↓↓↓

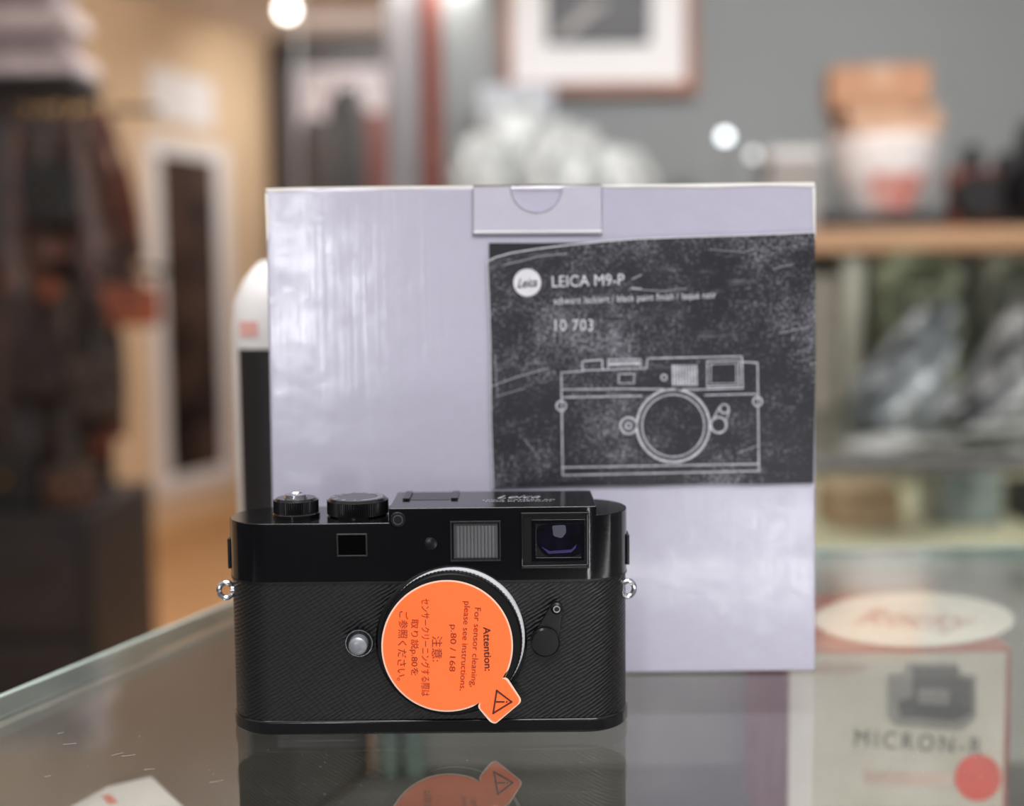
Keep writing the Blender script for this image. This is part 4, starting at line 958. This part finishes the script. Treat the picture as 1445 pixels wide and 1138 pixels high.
# ------------------------------------------------------------------ lights
def area(name, loc, tgt, sx, sy, e, c=(1, 1, 1)):
    l = bpy.data.lights.new(name, 'AREA'); l.shape = 'RECTANGLE'; l.size = sx; l.size_y = sy; l.energy = e; l.color = c
    o = link(bpy.data.objects.new(name, l)); o.location = loc
    o.rotation_euler = (Vector(tgt) - Vector(loc)).to_track_quat('-Z', 'Y').to_euler()
area('light_key', (0.3, -1.2, 1.7), (0.0, 0.05, 0.1), 1.4, 0.7, 34, (1, 0.99, 1.0))
area('light_window', (-0.47, -2.1, 0.16), (-0.08, 0.07, 0.155), 0.12, 0.42, 3.4, (0.95, 0.97, 1))
area('light_low', (0.57, -2.1, -0.42), (0.1, 0.07, 0.04), 0.12, 0.26, 1.5, (0.95, 0.97, 1))  # added low light for sheen on the white box; no fixture behind it
area('light_top', (-0.1, 0.25, 1.2), (0.0, 0.1, 0.0), 0.9, 0.25, 12, (1, 0.98, 0.97))
area('light_room', (0.7, 1.1, 1.25), (0.8, 2.5, 0.1), 1.4, 0.5, 33, (1, 0.985, 0.975))
area('light_left', (-0.3, 3.0, 1.24), (-1.6, 3.8, -0.4), 1.2, 1.2, 60, (1, 0.96, 0.91))
area('light_rack', (-0.6, 1.0, 1.22), (-0.9, 2.2, 0.2), 0.6, 0.4, 5, (1, 0.97, 0.95))
area('light_alcove', (-0.6, 4.9, 1.24), (-0.6, 5.4, 0.3), 0.6, 0.3, 10, (1, 0.98, 0.97))
area('light_case_fill', (0.28, -0.16, -0.02), (0.22, 0.16, -0.06), 0.5, 0.02, 0.42, (1, 0.99, 0.97))  # added fill under the glass to brighten the old carton; no fixture
w = bpy.data.worlds.new('world'); S.world = w; w.use_nodes = True; nt = w.node_tree
bg = nt.nodes['Background']; tc = nt.nodes.new('ShaderNodeTexCoord'); sx_ = nt.nodes.new('ShaderNodeSeparateXYZ')
cr = nt.nodes.new('ShaderNodeValToRGB')
cr.color_ramp.elements[0].position = 0.35; cr.color_ramp.elements[0].color = (0.07, 0.07, 0.08, 1)
cr.color_ramp.elements[1].position = 0.95; cr.color_ramp.elements[1].color = (0.78, 0.77, 0.77, 1)
e_ = cr.color_ramp.elements.new(0.55); e_.color = (0.12, 0.12, 0.13, 1)
e_ = cr.color_ramp.elements.new(0.66); e_.color = (0.60, 0.59, 0.60, 1)
mr = nt.nodes.new('ShaderNodeMapRange'); mr.inputs['From Min'].default_value = -1; mr.inputs['From Max'].default_value = 1
nt.links.new(tc.outputs['Generated'], sx_.inputs[0]); nt.links.new(sx_.outputs[2], mr.inputs[0]); nt.links.new(mr.outputs[0], cr.inputs[0]); nt.links.new(cr.outputs[0], bg.inputs[0]); bg.inputs[1].default_value = 0.85
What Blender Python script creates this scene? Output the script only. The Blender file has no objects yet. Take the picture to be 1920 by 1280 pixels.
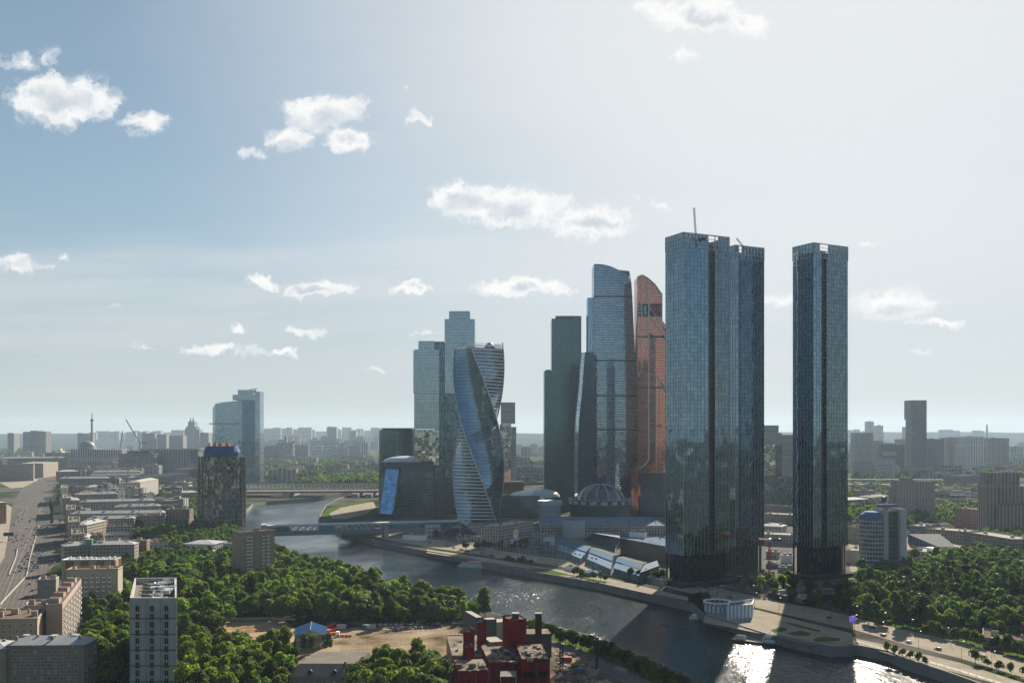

↑↑↑

■ Task to complete: Pictures are excluded; repeat every record exactly.

■ Answer for this exercise:
Keep writing the Blender script for this image. This is part 4, starting at line 958. This part finishes the script. Treat the picture as 1445 pixels wide and 1138 pixels high.
# ------------------------------------------------------------------ lights
def area(name, loc, tgt, sx, sy, e, c=(1, 1, 1)):
    l = bpy.data.lights.new(name, 'AREA'); l.shape = 'RECTANGLE'; l.size = sx; l.size_y = sy; l.energy = e; l.color = c
    o = link(bpy.data.objects.new(name, l)); o.location = loc
    o.rotation_euler = (Vector(tgt) - Vector(loc)).to_track_quat('-Z', 'Y').to_euler()
area('light_key', (0.3, -1.2, 1.7), (0.0, 0.05, 0.1), 1.4, 0.7, 34, (1, 0.99, 1.0))
area('light_window', (-0.47, -2.1, 0.16), (-0.08, 0.07, 0.155), 0.12, 0.42, 3.4, (0.95, 0.97, 1))
area('light_low', (0.57, -2.1, -0.42), (0.1, 0.07, 0.04), 0.12, 0.26, 1.5, (0.95, 0.97, 1))  # added low light for sheen on the white box; no fixture behind it
area('light_top', (-0.1, 0.25, 1.2), (0.0, 0.1, 0.0), 0.9, 0.25, 12, (1, 0.98, 0.97))
area('light_room', (0.7, 1.1, 1.25), (0.8, 2.5, 0.1), 1.4, 0.5, 33, (1, 0.985, 0.975))
area('light_left', (-0.3, 3.0, 1.24), (-1.6, 3.8, -0.4), 1.2, 1.2, 60, (1, 0.96, 0.91))
area('light_rack', (-0.6, 1.0, 1.22), (-0.9, 2.2, 0.2), 0.6, 0.4, 5, (1, 0.97, 0.95))
area('light_alcove', (-0.6, 4.9, 1.24), (-0.6, 5.4, 0.3), 0.6, 0.3, 10, (1, 0.98, 0.97))
area('light_case_fill', (0.28, -0.16, -0.02), (0.22, 0.16, -0.06), 0.5, 0.02, 0.42, (1, 0.99, 0.97))  # added fill under the glass to brighten the old carton; no fixture
w = bpy.data.worlds.new('world'); S.world = w; w.use_nodes = True; nt = w.node_tree
bg = nt.nodes['Background']; tc = nt.nodes.new('ShaderNodeTexCoord'); sx_ = nt.nodes.new('ShaderNodeSeparateXYZ')
cr = nt.nodes.new('ShaderNodeValToRGB')
cr.color_ramp.elements[0].position = 0.35; cr.color_ramp.elements[0].color = (0.07, 0.07, 0.08, 1)
cr.color_ramp.elements[1].position = 0.95; cr.color_ramp.elements[1].color = (0.78, 0.77, 0.77, 1)
e_ = cr.color_ramp.elements.new(0.55); e_.color = (0.12, 0.12, 0.13, 1)
e_ = cr.color_ramp.elements.new(0.66); e_.color = (0.60, 0.59, 0.60, 1)
mr = nt.nodes.new('ShaderNodeMapRange'); mr.inputs['From Min'].default_value = -1; mr.inputs['From Max'].default_value = 1
nt.links.new(tc.outputs['Generated'], sx_.inputs[0]); nt.links.new(sx_.outputs[2], mr.inputs[0]); nt.links.new(mr.outputs[0], cr.inputs[0]); nt.links.new(cr.outputs[0], bg.inputs[0]); bg.inputs[1].default_value = 0.85
What Blender Python script creates this scene? Output the script only. The Blender file has no objects yet. Take the picture to be 1920 by 1280 pixels.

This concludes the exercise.